### What the exercise asks
Search the records that follow and extract every line containing the string "ones".

### Records for processing

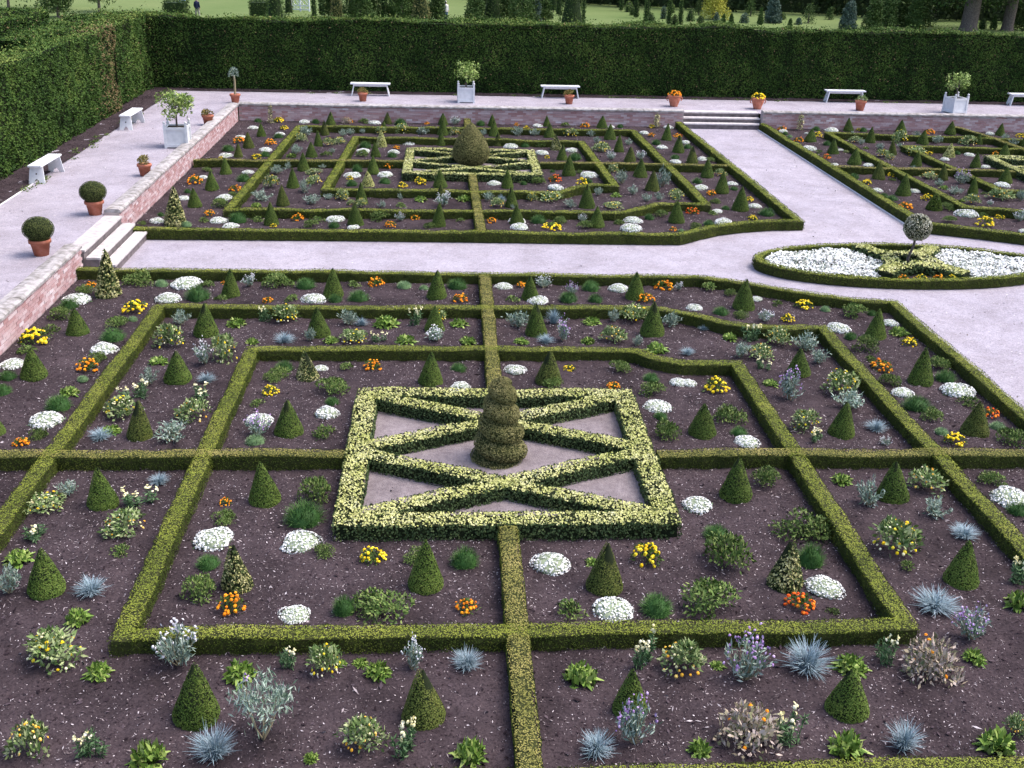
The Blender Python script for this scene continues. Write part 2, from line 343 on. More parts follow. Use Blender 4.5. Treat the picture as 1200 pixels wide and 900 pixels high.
# planting strips under the tall hedges
def strip(x0, y0, x1, y1, chips):
    st = .12; nx, ny = max(3, int((x1 - x0) / st)), max(3, int((y1 - y0) / st))
    gx, gy = np.meshgrid(np.linspace(x0, x1, nx), np.linspace(y0, y1, ny)); P = np.c_[gx.ravel(), gy.ravel()]
    i = np.arange(nx * ny).reshape(ny, nx); F = np.stack([i[:-1, :-1], i[:-1, 1:], i[1:, 1:], i[1:, :-1]], -1).reshape(-1, 4)
    mb = MB(); mb.add(np.c_[P, .515 + .8 * soil_h(P)], F, M['soil'], .5, True); tag(mb.build('planting_strip'), kind='structure')
    r = np.random.default_rng(5); n = chips; p = np.c_[r.uniform(x0, x1, n), r.uniform(y0, y1, n)]
    N = unit(np.c_[r.normal(size=(n, 2)) * .35, np.ones(n)]); mb = MB()
    leaves(mb, np.c_[p, .523 + .8 * soil_h(p)], rand_tangent(N, r), N, .08, .02, M['chip_dark'], r.random(n)); tag(mb.build('bark_chips'), kind='stuff')
strip(-13.6, -10, -12.0, 33.6, 9000)
strip(-11.99, 32.75, 30, 33.7, 5000)
# low weeds along the foot of the tall hedges
mb = MB(); r = np.random.default_rng(9)
for k in range(60):
    if k < 34: c = np.array([-11.95 + r.normal() * .12, r.choice([r.uniform(14, 17), r.uniform(17.5, 24.5), r.uniform(24.5, 27)]), .51])
    else: c = np.array([r.uniform(-8, 24), 32.75 + r.normal() * .1, .51])
    n = 26; D = unit(np.c_[r.normal(size=(n, 2)), np.abs(r.normal(size=n)) * .7 + .2]); leaves(mb, c + D * .02 + r.normal(size=(n, 3)) * (.07, .07, .005), D, rand_tangent(D, r), .06, .03, M['fern'], r.random(n))
tag(mb.build('weeds'), kind='stuff')

# fallen leaves and grit scattered on the gravel
mb = MB(); r = np.random.default_rng(12); n = 9000
p = np.r_[np.c_[r.uniform(-8.6, 24, n), r.uniform(8.9, 13.6, n)], np.c_[r.uniform(8.2, 12, n), r.uniform(12, 28.8, n)], np.c_[r.uniform(8.7, 14, n), r.uniform(0, 9, n)]]
p = p[~in_near(p[:, 0] - .05, p[:, 1] - .12) & ~in_far(p[:, 0] - .1, p[:, 1] + .12) & ~in_right(p[:, 0] + .1, p[:, 1] + .12)]
p = p[((p[:, 0] - 9.9) / 3.65) ** 2 + ((p[:, 1] - 10.2) / 1.62) ** 2 > 1]
P3 = np.r_[np.c_[p, np.full(len(p), -.040)], np.c_[r.uniform(-11.9, -9.2, n), r.uniform(0, 32, n), np.full(n, .506)], np.c_[r.uniform(-8, 24, n // 2), r.uniform(29.9, 32.7, n // 2), np.full(n // 2, .506)]]
n = len(P3); N = unit(np.c_[r.normal(size=(n, 2)) * .5, np.ones(n)]); s_ = np.where(r.random(n) < .03, 1.5, .55)
leaves(mb, P3, rand_tangent(N, r), N, .032 * s_, .024 * s_, mat('grit', [(0, (.20, .17, .16)), (.5, (.36, .33, .36)), (1, (.70, .67, .70))], .9, objvar=0), r.random(n)); tag(mb.build('gravel_grit'), kind='stuff')

# ---------------------------------------------------------------- clipped box hedges
def sweep(P, closed, step):
    """resample a polyline keeping its corners; returns points, miter vectors, cumulative length"""
    P = np.array(P, float); Q = np.vstack([P, P[:1]]) if closed else P
    pts = []
    for a, b in zip(Q[:-1], Q[1:]):
        n = max(1, int(np.linalg.norm(b - a) / step))
        for i in range(n): pts.append(a + (b - a) * i / n)
    if not closed: pts.append(Q[-1])
    pts = np.array(pts); n = len(pts)
    if closed: d0 = pts - np.roll(pts, 1, 0); d1 = np.roll(pts, -1, 0) - pts
    else:
        d = pts[1:] - pts[:-1]; d0 = np.vstack([d[:1], d]); d1 = np.vstack([d, d[-1:]])
    d0, d1 = unit(d0), unit(d1); n0 = np.c_[-d0[:, 1], d0[:, 0]]; n1 = np.c_[-d1[:, 1], d1[:, 0]]
    m = unit(n0 + n1); m = m / np.maximum(.45, (m * n0).sum(1, keepdims=True))
    return pts, m
def lowz(P): return (vnoise(P[:, :2], .9, 17) - .5) * .045 + (vnoise(P[:, :2], 2.6, 18) - .5) * .02
def band(mb, poly, wd, h, closed, core, leaf_top, leaf_side, L, Wd, dens, z0=0.0, out=.35, top_out=None, seed=1, rough=.006):
    r = np.random.default_rng(seed)
    pts, m = sweep(poly, closed, .11); n = len(pts)
    e = L * .3 + (.022 if h < .26 else .03)
    prof = np.array([(-wd / 2 + e, -.04), (-wd / 2 + e, h * .5), (-wd / 2 + e, h * .93 - e), (-wd * .44 + e, h - e), (0, h - e), (wd * .44 - e, h - e), (wd / 2 - e, h * .93 - e), (wd / 2 - e, h * .5), (wd / 2 - e, -.04)])
    k = len(prof)
    V = np.zeros((n, k, 3)); V[:, :, :2] = pts[:, None] + m[:, None] * prof[None, :, :1]; V[:, :, 2] = z0 + prof[None, :, 1]
    V += r.normal(size=V.shape) * rough; V = V.reshape(-1, 3); V[:, 2] += lowz(V) * np.clip(V[:, 2] / h, 0, 1)
    seg = n if closed else n - 1
    F = [(i * k + j, ((i + 1) % n) * k + j, ((i + 1) % n) * k + j + 1, i * k + j + 1) for i in range(seg) for j in range(k - 1)]
    mb.add(V, F, core, r.random(len(F)))
    if not closed:
        mb.add(V[:k], [tuple(range(k))], core); mb.add(V[-k:], [tuple(range(k))[::-1]], core)
    nxt = np.roll(pts, -1, 0); nm = np.roll(m, -1, 0)
    if not closed: A, B, Am, Bm = pts[:-1], pts[1:], m[:-1], m[1:]
    else: A, B, Am, Bm = pts, nxt, m, nm
    ln = np.linalg.norm(B - A, axis=1)
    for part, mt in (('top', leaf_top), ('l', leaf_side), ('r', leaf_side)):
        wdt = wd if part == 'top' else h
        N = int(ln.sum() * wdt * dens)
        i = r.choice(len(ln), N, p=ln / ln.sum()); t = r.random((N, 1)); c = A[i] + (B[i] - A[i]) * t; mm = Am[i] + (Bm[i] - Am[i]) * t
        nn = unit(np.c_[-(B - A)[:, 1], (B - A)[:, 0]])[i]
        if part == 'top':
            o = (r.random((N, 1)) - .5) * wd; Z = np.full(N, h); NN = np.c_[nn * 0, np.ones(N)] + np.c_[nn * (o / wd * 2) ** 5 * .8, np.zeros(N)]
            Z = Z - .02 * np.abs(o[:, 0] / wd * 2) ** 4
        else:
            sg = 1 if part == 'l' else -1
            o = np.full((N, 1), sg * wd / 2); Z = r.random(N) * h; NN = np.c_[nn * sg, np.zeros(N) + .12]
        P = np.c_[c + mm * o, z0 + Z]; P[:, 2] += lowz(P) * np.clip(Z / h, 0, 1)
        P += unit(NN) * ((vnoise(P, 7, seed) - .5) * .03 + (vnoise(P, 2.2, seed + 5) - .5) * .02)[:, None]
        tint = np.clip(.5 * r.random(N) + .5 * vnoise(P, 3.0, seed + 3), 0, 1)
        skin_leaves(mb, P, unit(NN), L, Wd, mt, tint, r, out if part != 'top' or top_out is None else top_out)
def ends(mb, p, d, wd, h, leaf, L, Wd, dens, seed):
    r = np.random.default_rng(seed); N = int(wd * h * dens); d = np.array(d, float); nn = np.array([-d[1], d[0]])
    P = np.c_[np.array(p) + (r.random((N, 1)) - .5) * wd * nn, r.random(N) * h]
    skin_leaves(mb, P, np.tile(np.array([d[0], d[1], .1]), (N, 1)), L, Wd, leaf, r.random(N), r)
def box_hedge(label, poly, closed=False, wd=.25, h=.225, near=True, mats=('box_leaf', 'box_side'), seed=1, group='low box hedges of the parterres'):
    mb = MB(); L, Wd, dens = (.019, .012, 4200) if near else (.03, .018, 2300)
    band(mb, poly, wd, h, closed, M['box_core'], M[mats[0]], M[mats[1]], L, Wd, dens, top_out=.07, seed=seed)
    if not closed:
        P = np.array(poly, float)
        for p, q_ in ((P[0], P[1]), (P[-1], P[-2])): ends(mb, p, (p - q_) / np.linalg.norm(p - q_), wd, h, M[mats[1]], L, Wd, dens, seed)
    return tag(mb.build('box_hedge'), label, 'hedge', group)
rA = [tuple(p) for p in NA] + [(8.52, 4.78), (8.55, 1.5), (8.62, -9.5)]
box_hedge('low outer box hedge bordering the gravel path round the near parterre', rA, seed=1)
box_hedge('low middle square box hedge of the near parterre', [(-6.5, 6.5), (0, 6.56), (2.77, 6.61), (3.5, 6.5), (3.89, 6.32), (4.15, 6.17), (4.62, 5.72), (5.03, 5.53), (5.68, 5.45), (6.48, 5.46), (6.54, -6.56), (-6.5, -6.70)], True, seed=2)
box_hedge('low inner square box hedge of the near parterre, nearest the spiral topiary', [(-4.33, 4.24), (2.27, 4.3), (2.64, 4.22), (2.9, 3.88), (3.36, 3.63), (4.33, 3.6), (4.36, -4.33), (-4.33, -4.36)], True, seed=3)
box_hedge('browned box hedge arm behind the spiral topiary, leading to the gravel path', [(-.02, 8.75), (-.04, 2.32)], mats=('box_tan', 'box_side'), h=.235, seed=4)
box_hedge('browned box hedge arm in front of the spiral topiary, running towards the viewer', [(-.04, -2.12), (-.06, -9.5)], mats=('box_tan', 'box_side'), h=.235, seed=5)
box_hedge('box hedge arm from the left brick wall to the near variegated star', [(-8.8, 0), (-2.28, 0)], mats=('box_tan', 'box_side'), h=.232, seed=6)
box_hedge('box hedge arm from the near variegated star to the right edge', [(2.28, 0), (8.5, 0)], mats=('box_tan', 'box_side'), h=.232, seed=7)
box_hedge('low outer box hedge along the paths of the far left parterre', [(8.11, 28.8)] + [tuple(p) for p in FA[::-1]], near=False, seed=8)
box_hedge('low middle square box hedge of the far left parterre', [(-6.24, 26.7), (0, 26.8), (6.02, 26.85), (6.36, 15.51), (5.59, 15.52), (4.94, 15.39), (4.41, 14.99), (3.99, 14.6), (3.6, 14.45), (3.1, 14.45), (-.7, 14.42), (-6.58, 14.33)], True, near=False, seed=9)
box_hedge('low inner square box hedge of the far left parterre round the egg topiary', [(-4.05, 24.69), (3.84, 24.55), (4.1, 17.68), (3.4, 17.66), (2.91, 17.38), (2.37, 16.78), (1.6, 16.7), (-4.3, 16.76)], True, near=False, seed=10)
box_hedge('browned box hedge arm behind the egg topiary, up to the far brick wall', [(-.1, 28.75), (-.1, 22.85)], mats=('box_tan', 'box_side'), h=.235, near=False, seed=11)
box_hedge('browned box hedge arm in front of the egg topiary', [(-.1, 18.8), (0, 12.3)], mats=('box_tan', 'box_side'), h=.235, near=False, seed=12)
box_hedge('box hedge arm from the left brick wall to the far left star', [(-8.75, 20.5), (-2.2, 20.7)], mats=('box_tan', 'box_side'), h=.232, near=False, seed=13)
box_hedge('box hedge arm from the far left star to the long gravel path', [(2.1, 20.82), (8.25, 20.72)], mats=('box_tan', 'box_side'), h=.232, near=False, seed=14)
box_hedge('low outer box hedge along the paths of the far right parterre', [(11.45, 28.85)] + [tuple(p) for p in RA], near=False, seed=15)
box_hedge('low middle square box hedge of the far right parterre', [(13.46, 26.98), (16.31, 26.69), (20.68, 26.2), (26.9, 26.1), (26.9, 14.3), (16.6, 14.35), (16, 14.6), (15.22, 15.05), (14.54, 15.35), (13.75, 15.57)], True, near=False, seed=16)
box_hedge('low inner square box hedge of the far right parterre', [(15.5, 24.6), (19.76, 24.35), (24.2, 24.2), (24.2, 16.7), (17.7, 16.9), (17.2, 17.6), (15.85, 17.7)], True, near=False, seed=17)
box_hedge('box hedge arm at the far right edge, running up to the far brick wall', [(19.15, 28.75), (19.63, 26.6), (19.75, 22.9)], mats=('box_tan', 'box_side'), h=.235, near=False, seed=18)
box_hedge('box hedge arm from the long gravel path into the far right parterre', [(11.65, 20.75), (17.6, 20.5)], mats=('box_tan', 'box_side'), h=.232, near=False, seed=19)
t = np.linspace(0, 2 * np.pi, 49)[:-1]
box_hedge('low oval box hedge round the white flower bed in the gravel crossing', [(9.9 + 3.45 * math.cos(a), 10.2 + 1.44 * math.sin(a)) for a in t[::-1]], True, wd=.22, h=.2, near=False, seed=20)

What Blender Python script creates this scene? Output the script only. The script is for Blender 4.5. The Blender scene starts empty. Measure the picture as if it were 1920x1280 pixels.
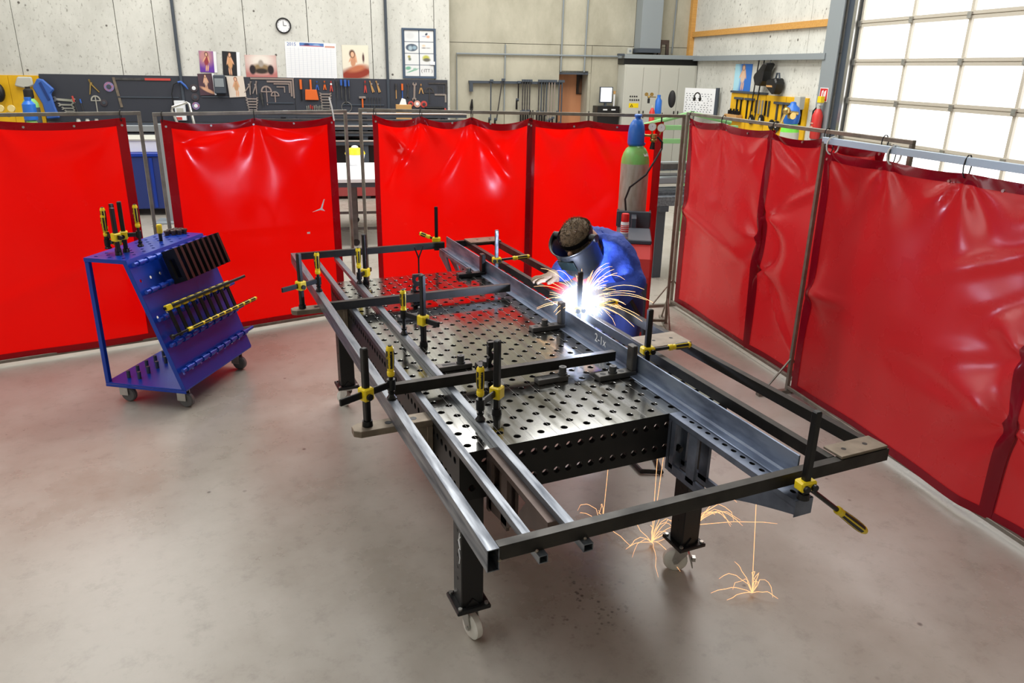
import bpy, bmesh, math, random
from mathutils import Vector, Matrix
random.seed(7)
PI = math.pi
scene = bpy.context.scene
COL = scene.collection

# ------------------------------------------------------------------ camera
cd = bpy.data.cameras.new('camera'); cam = bpy.data.objects.new('camera', cd); COL.objects.link(cam)
cd.sensor_width = 36.0; cd.sensor_fit = 'HORIZONTAL'; cd.lens = 26.134
cd.shift_x = 0.0; cd.shift_y = -0.0138
cd.clip_start = 0.05; cd.clip_end = 100
CAM = (-0.8033, -2.2345, 2.1632)
yaw, pitch, roll = -0.4213, 0.3360, 0.0187
Rz = Matrix.Rotation(yaw, 3, 'Z')
r0 = Vector((1, 0, 0)); f0 = Vector((0, math.cos(pitch), -math.sin(pitch))); u0 = Vector((0, math.sin(pitch), math.cos(pitch)))
rr = Rz @ (r0*math.cos(roll) + u0*math.sin(roll)); uu = Rz @ (u0*math.cos(roll) - r0*math.sin(roll)); ff = Rz @ f0
mw = Matrix((( rr.x, uu.x, -ff.x, CAM[0]), (rr.y, uu.y, -ff.y, CAM[1]), (rr.z, uu.z, -ff.z, CAM[2]), (0, 0, 0, 1)))
cam.location = CAM; cam.rotation_euler = mw.to_euler()
scene.camera = cam

# ------------------------------------------------------------------ view, world, lights
vs = scene.view_settings
vs.view_transform = 'Standard'; vs.look = 'None'; vs.gamma = 1.0; vs.use_curve_mapping = False
vs.exposure = 0.0
w = bpy.data.worlds.new('world'); scene.world = w; w.use_nodes = True
w.node_tree.nodes['Background'].inputs[0].default_value = (0.80, 0.88, 1.0, 1)
w.node_tree.nodes['Background'].inputs[1].default_value = 0.5

TH = 0.22                                   # the hall stands turned against the welding table
CT, ST = math.cos(TH), math.sin(TH)
def RW(x, y, z=0.0):                        # hall coordinates -> world
    return (x*CT + y*ST, -x*ST + y*CT, z)
HALL_H = 7.0
def area(name, loc, size, power, col=(1, 1, 1), rot=(0, 0, 0)):
    l = bpy.data.lights.new(name, 'AREA'); l.shape = 'RECTANGLE'; l.size = size[0]; l.size_y = size[1]
    l.energy = power; l.color = col
    o = bpy.data.objects.new(name, l); COL.objects.link(o); o.location = loc; o.rotation_euler = rot
    return o
# unseen roof strips put in to light the hall and the screens
area('unseen_roof_light_a', RW(-4.5, 8.5, 6.9), (2.0, 8.0), 420, (1.0, 0.99, 0.96), (0, 0, -TH))
area('unseen_roof_light_b', RW(0.9, 8.0, 6.9), (2.0, 7.0), 420, (1.0, 0.99, 0.96), (0, 0, -TH))
area('unseen_roof_light_c', RW(3.8, 7.2, 6.9), (2.0, 8.0), 430, (1.0, 0.99, 0.96), (0, 0, -TH))
area('floor_fill_light', RW(-3.2, 0.6, 6.9), (2.0, 5.0), 190, (0.96, 0.98, 1.0), (0, 0, -TH))  # fill light added to brighten the booth floor
# unseen side window, put in to light the floor from that side
area('unseen_window_light', RW(-8.9, 1.0, 3.6), (2.4, 8.0), 120, (1.0, 0.98, 0.95), (0, math.radians(-90), -TH))

# ------------------------------------------------------------------ helpers
def S(r, g, b):
    def c(v):
        v /= 255.0
        return v/12.92 if v <= 0.04045 else ((v+0.055)/1.055)**2.4
    return (c(r), c(g), c(b), 1.0)

MATS = {}
def mat(name, col, rough=0.5, metal=0.0, noise=0.0, nscale=8.0, col2=None, bump=0.0, bscale=60.0, bdist=.01, coat=0.0, spec=0.5, rnoise=0.0, emit=None, estr=0.0, stretch=None, trans=0.0):
    if name in MATS: return MATS[name]
    m = bpy.data.materials.new(name); m.use_nodes = True; MATS[name] = m
    nt = m.node_tree; b = nt.nodes['Principled BSDF']
    b.inputs['Base Color'].default_value = col; b.inputs['Roughness'].default_value = rough
    b.inputs['Metallic'].default_value = metal; b.inputs['Coat Weight'].default_value = coat
    b.inputs['Specular IOR Level'].default_value = spec
    if trans: b.inputs['Transmission Weight'].default_value = trans
    if emit: b.inputs['Emission Color'].default_value = emit; b.inputs['Emission Strength'].default_value = estr
    if noise or bump or rnoise:
        tc = nt.nodes.new('ShaderNodeTexCoord'); vec = tc.outputs['Object']
        if stretch:
            mp = nt.nodes.new('ShaderNodeMapping'); mp.inputs['Scale'].default_value = stretch
            nt.links.new(vec, mp.inputs['Vector']); vec = mp.outputs['Vector']
        n = nt.nodes.new('ShaderNodeTexNoise'); n.inputs['Scale'].default_value = nscale; n.inputs['Detail'].default_value = 6
        nt.links.new(vec, n.inputs['Vector'])
        if noise:
            mx = nt.nodes.new('ShaderNodeMix'); mx.data_type = 'RGBA'
            mx.inputs['A'].default_value = col
            c2 = col2 or tuple(max(0, c*0.55) for c in col[:3]) + (1,)
            mx.inputs['B'].default_value = c2
            mr = nt.nodes.new('ShaderNodeMapRange'); mr.inputs['From Min'].default_value = 0.38; mr.inputs['From Max'].default_value = 0.68
            mr.inputs['To Max'].default_value = noise
            nt.links.new(n.outputs['Fac'], mr.inputs['Value']); nt.links.new(mr.outputs['Result'], mx.inputs['Factor'])
            nt.links.new(mx.outputs['Result'], b.inputs['Base Color'])
        if rnoise:
            mr2 = nt.nodes.new('ShaderNodeMapRange'); mr2.inputs['From Min'].default_value = 0.3; mr2.inputs['From Max'].default_value = 0.7
            mr2.inputs['To Min'].default_value = max(0.02, rough-rnoise); mr2.inputs['To Max'].default_value = min(1, rough+rnoise)
            nt.links.new(n.outputs['Fac'], mr2.inputs['Value']); nt.links.new(mr2.outputs['Result'], b.inputs['Roughness'])
        if bump:
            n2 = nt.nodes.new('ShaderNodeTexNoise'); n2.inputs['Scale'].default_value = bscale; n2.inputs['Detail'].default_value = 4
            nt.links.new(vec, n2.inputs['Vector'])
            bp = nt.nodes.new('ShaderNodeBump'); bp.inputs['Strength'].default_value = bump; bp.inputs['Distance'].default_value = bdist
            nt.links.new(n2.outputs['Fac'], bp.inputs['Height']); nt.links.new(bp.outputs['Normal'], b.inputs['Normal'])
    return m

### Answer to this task
    N = unit(np.c_[r.normal(size=(n, 2)) * .35, np.ones(n)]); mb = MB()
n = len(P3); N = unit(np.c_[r.normal(size=(n, 2)) * .5, np.ones(n)]); s_ = np.where(r.random(n) < .03, 1.5, .55)
            o = (r.random((N, 1)) - .5) * wd; Z = np.full(N, h); NN = np.c_[nn * 0, np.ones(N)] + np.c_[nn * (o / wd * 2) ** 5 * .8, np.zeros(N)]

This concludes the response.